Exercise task:
What is the number of lines containing the string "scene"? Answer with the number only.

Information provided:
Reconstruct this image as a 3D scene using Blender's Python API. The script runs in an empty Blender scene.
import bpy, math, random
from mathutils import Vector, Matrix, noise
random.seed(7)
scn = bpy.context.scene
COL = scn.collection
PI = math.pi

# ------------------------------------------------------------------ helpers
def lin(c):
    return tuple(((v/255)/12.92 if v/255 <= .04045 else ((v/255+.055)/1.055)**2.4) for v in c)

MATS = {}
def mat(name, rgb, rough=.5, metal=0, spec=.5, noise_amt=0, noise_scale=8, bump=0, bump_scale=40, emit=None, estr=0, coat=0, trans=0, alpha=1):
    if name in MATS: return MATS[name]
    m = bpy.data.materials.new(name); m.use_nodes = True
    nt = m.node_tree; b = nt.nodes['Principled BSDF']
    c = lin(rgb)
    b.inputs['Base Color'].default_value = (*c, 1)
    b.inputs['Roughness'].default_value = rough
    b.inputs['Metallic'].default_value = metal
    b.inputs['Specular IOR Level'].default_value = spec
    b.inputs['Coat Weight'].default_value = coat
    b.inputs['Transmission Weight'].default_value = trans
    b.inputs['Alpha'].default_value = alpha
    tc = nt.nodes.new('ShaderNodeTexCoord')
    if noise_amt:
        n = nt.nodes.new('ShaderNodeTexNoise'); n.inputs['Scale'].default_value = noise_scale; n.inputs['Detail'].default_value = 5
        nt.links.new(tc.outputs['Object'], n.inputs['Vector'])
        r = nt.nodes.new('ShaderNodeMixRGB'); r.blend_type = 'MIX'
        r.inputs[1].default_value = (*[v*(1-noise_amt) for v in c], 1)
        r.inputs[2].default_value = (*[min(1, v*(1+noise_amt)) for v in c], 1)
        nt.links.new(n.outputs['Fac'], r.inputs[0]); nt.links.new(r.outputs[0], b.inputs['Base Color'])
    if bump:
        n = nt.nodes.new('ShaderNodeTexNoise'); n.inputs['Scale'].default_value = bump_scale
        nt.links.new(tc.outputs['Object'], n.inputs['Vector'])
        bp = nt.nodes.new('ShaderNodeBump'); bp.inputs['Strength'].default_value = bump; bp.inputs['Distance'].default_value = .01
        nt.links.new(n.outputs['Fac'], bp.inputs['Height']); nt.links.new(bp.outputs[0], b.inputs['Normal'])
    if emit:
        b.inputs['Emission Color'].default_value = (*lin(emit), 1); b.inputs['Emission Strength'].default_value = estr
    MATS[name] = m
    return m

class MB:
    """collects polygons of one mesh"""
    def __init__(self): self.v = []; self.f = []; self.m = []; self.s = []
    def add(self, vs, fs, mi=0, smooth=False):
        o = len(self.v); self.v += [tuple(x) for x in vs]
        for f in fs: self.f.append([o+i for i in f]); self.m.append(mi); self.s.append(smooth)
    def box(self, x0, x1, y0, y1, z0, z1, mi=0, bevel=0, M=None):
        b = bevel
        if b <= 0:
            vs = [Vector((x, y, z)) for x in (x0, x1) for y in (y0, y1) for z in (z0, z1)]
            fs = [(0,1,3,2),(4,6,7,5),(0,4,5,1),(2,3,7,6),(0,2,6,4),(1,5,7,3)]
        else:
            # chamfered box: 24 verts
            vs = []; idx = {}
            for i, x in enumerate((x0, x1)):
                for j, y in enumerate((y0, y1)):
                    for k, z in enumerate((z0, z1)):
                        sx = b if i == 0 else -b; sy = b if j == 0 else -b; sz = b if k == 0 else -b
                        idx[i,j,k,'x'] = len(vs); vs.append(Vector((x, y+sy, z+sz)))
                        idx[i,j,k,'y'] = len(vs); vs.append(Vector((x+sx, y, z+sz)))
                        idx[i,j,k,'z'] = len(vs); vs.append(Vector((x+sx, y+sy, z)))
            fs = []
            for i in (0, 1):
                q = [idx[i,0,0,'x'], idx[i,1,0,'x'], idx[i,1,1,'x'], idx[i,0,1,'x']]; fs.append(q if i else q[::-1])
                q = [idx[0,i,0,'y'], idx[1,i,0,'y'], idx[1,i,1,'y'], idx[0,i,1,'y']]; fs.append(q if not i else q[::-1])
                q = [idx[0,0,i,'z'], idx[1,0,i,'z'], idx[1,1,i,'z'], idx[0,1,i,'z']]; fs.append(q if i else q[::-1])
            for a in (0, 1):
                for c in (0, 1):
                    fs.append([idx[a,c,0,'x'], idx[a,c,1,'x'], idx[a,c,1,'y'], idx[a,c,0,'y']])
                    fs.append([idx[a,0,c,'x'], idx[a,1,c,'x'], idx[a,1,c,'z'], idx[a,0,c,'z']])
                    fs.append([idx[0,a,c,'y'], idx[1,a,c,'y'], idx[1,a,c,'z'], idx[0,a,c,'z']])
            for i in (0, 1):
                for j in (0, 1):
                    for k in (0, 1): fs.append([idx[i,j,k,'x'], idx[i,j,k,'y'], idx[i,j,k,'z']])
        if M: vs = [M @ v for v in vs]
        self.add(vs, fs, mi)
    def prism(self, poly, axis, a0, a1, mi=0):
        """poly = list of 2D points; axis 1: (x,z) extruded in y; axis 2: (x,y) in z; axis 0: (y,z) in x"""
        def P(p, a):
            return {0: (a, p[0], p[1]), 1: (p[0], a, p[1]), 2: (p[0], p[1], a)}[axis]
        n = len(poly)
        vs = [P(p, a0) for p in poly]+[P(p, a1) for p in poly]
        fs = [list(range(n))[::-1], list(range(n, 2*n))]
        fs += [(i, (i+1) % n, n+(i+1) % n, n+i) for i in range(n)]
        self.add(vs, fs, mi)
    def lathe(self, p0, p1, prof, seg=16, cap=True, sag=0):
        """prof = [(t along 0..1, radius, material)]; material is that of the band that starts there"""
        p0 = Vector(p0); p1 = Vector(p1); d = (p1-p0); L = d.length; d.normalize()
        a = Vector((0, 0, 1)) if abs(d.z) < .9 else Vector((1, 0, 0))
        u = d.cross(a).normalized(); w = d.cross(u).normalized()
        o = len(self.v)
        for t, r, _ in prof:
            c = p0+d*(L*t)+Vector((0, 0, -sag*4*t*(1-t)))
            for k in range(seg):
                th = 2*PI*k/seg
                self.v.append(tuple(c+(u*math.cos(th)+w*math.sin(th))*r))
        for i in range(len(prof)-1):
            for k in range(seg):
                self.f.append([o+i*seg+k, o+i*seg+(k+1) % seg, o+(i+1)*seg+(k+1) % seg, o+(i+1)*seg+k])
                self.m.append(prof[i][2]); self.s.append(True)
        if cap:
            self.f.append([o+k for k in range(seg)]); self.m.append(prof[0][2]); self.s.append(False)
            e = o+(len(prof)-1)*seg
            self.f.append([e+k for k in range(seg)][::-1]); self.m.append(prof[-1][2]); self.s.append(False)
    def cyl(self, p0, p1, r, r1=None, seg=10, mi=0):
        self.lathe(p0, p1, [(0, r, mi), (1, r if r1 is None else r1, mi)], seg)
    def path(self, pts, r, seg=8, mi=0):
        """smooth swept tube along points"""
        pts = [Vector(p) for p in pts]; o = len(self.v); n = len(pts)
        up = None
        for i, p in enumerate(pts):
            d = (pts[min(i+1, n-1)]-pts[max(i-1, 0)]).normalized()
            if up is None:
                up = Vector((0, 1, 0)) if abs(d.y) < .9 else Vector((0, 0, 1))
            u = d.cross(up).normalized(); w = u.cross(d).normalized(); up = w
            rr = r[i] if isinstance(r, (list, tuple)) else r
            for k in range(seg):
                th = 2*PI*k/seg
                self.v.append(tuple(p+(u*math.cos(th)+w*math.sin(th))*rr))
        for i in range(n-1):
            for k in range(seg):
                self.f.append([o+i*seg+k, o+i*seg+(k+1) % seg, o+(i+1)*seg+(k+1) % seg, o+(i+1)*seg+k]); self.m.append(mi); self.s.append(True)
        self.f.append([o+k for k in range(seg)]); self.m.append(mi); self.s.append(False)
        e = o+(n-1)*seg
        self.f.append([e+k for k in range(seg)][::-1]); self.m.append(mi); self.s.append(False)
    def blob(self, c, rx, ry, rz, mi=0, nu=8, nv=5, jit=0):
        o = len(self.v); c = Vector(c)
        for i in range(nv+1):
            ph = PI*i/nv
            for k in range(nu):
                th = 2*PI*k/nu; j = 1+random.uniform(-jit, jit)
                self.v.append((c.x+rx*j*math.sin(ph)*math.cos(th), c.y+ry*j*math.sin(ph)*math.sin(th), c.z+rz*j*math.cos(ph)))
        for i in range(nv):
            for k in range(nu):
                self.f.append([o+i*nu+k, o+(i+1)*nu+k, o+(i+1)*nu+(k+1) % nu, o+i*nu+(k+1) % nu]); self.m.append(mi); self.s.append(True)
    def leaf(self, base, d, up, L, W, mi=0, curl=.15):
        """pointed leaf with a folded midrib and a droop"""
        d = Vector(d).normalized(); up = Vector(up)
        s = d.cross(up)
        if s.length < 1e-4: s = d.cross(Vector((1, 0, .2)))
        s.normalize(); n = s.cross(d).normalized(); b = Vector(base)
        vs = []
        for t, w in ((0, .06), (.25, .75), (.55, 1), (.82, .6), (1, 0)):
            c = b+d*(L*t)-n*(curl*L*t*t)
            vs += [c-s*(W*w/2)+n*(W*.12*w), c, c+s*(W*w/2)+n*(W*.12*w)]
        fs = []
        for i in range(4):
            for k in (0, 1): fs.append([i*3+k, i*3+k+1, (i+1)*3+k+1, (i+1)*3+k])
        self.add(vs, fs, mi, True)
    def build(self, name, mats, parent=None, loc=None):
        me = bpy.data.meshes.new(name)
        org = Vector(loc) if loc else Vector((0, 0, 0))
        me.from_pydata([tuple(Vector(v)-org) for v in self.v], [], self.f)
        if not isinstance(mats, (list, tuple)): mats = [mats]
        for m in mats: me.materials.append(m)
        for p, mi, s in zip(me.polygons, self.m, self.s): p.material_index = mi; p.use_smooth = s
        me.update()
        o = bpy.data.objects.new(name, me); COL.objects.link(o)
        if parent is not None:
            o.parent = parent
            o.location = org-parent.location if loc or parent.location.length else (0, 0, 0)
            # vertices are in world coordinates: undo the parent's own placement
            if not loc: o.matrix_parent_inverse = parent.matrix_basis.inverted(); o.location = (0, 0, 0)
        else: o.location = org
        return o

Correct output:
2